Oaklyn’s ‘Aggressive’ Redevelopment Plans


Borough leaders are moving to flip a handful of key vacant properties, while some residents want the local pool added to the agenda as well.

By Matt Skoufalos

Casa Di Luzio. Credit: Matt Skoufalos.

Casa Di Luzio. Credit: Matt Skoufalos.

Changes are coming to the White Horse Pike in Oaklyn.

The borough will “aggressively pursue redevelopment” of a trio of unoccupied properties along its major artery, said Mayor Robert Forbes: the former sites of Burger King (1 White Horse Pike), Casa Di Luzio (301 White Horse Pike), and the 24-apartment complex adjacent to the Oaklyn Discount Liquor store (208 White Horse Pike).

“There’s a lot of irons in the fire,” Forbes said. “We’re in the redevelopment zone.”

The borough council voted unanimously at its February meeting to authorize appraisals for the vacant Burger King and Casa Di Luzio properties, the first steps in obtaining them by eminent domain, if necessary.

Oaklyn is already moving to acquire the apartment complex at 208 White Horse Pike by eminent domain, Forbes said, and has undertaken a redevelopment agreement with DePetro Realty Services of Brielle, N.J. to “completely renovate the property.

“We’ve made a fair and equitable offer [of]$185,000,” the mayor said.

Oaklyn apartment complex. Credit: Matt Skoufalos.

Oaklyn apartment complex. Credit: Matt Skoufalos.

Forbes said “a couple offers for each property” had been fielded, but wouldn’t disclose more than that.

He did promise that the interested parties represent independent businesses and not chain stores.

A fourth property at the intersection of the White Horse Pike and East Clinton Avenue is being privately redeveloped, Forbes said.

The building, which used to house Schwarz Studio and Photos, was torn down by its owner, and will likely be replaced with a mixed-use residential and commercial space.

The mayor said local leaders had introduced the owner to some potential business tenants “to give him options” as he proceeds with the site.

The lengthy nature of redevelopment projects requires patience and persistence with a process that can drag on. Forbes pointed out that it took some 18 months of discussions to get the apartment project underway; that notwithstanding, he said, the borough is anxious to proceed.

“We want to get it done,” Forbes said.

Former Oaklyn Burger King site. Credit: Matt Skoufalos.

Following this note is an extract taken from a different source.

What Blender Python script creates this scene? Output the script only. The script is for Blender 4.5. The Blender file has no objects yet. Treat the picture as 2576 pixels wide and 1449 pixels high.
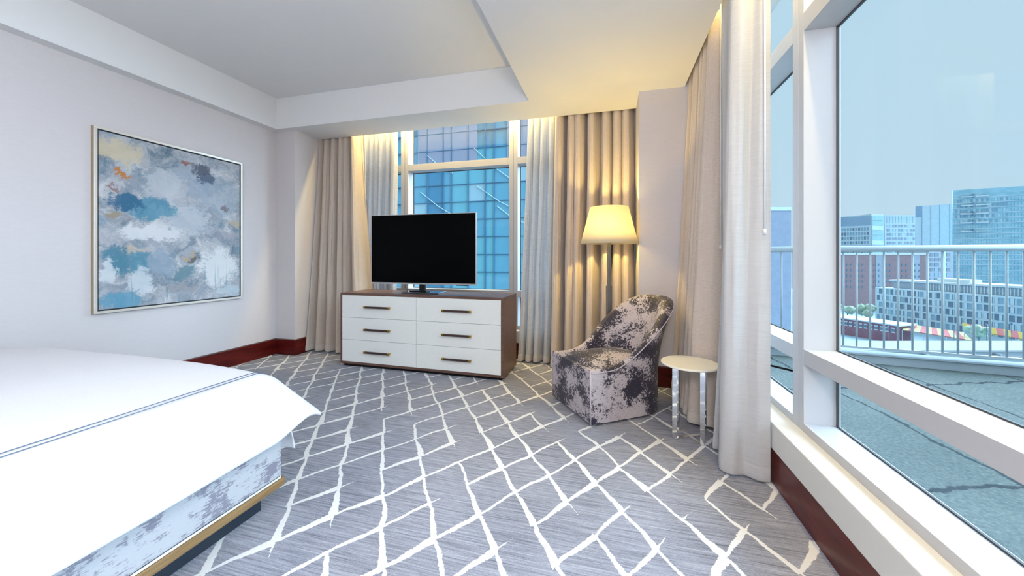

Former Oaklyn Burger King site. Credit: Matt Skoufalos.

Reviving the Oaklyn Swim Club

Another of the biggest redevelopment projects in the community might be the shuttered local pool, which to restore to operations could cost an estimated $1.5 million, borough leaders said.

Resident Nancy MacGregor, a community volunteer who spearheaded the Conrail bridge beautification project on West Clinton Avenue in Oaklyn, said there are a number of residents who “would love to see the club open again.

“It is a great meet-up place in the center of the town where you are always guaranteed a play date,” MacGregor said.

“So many families see the swim club as an important Oaklyn tradition and a part of this little town’s history and identity.”

MacGregor also pointed out that nearby Roberts Pool in Collingswood–which is headed for a $1.7-million makeover–charges non-residents a steeper out-of-town fee. Moreover, she said, restoring the Oaklyn pool would send a sign to prospective homebuyers that the town is “attractive and growing.

Oaklyn Swim Club. Credit: Matt Skoufalos.

Oaklyn Swim Club. Credit: Matt Skoufalos.

“Investing in our town will help bring in new families and contribute to Oaklyn’s vitality,” MacGregor said.

She also acknowledged that the primary concern in the minds of most residents is likely the eventual fate of the Oaklyn school district, which is facing an imminent budget shortfall in the next few years. 

But with a little creativity, she said, the pool could be revamped to generate off-season revenues as a community center or rental hall, and membership opportunities could be extended to neighboring towns to pad the rolls.

“Oaklyn is full of creative people with grand ideas, and I am sure there is a solution that would work,” MacGregor said.

The Oaklyn Pool. Credit: Matt Skoufalos.

The Oaklyn Pool. Credit: Matt Skoufalos.

So far, MacGregor said she’d collected signatures from some 200 petitioners in favor of restoring the pool, and is seeking more to attract the attention of the borough council.

In a town of 4,100, however, both she and Forbes realize that more input will be needed to generate support for such a measure.

“We’d like to see some ideas [at]any open public meeting,” the mayor said.

“These amenities make it a community,” he said. “Everything’s a possibility.”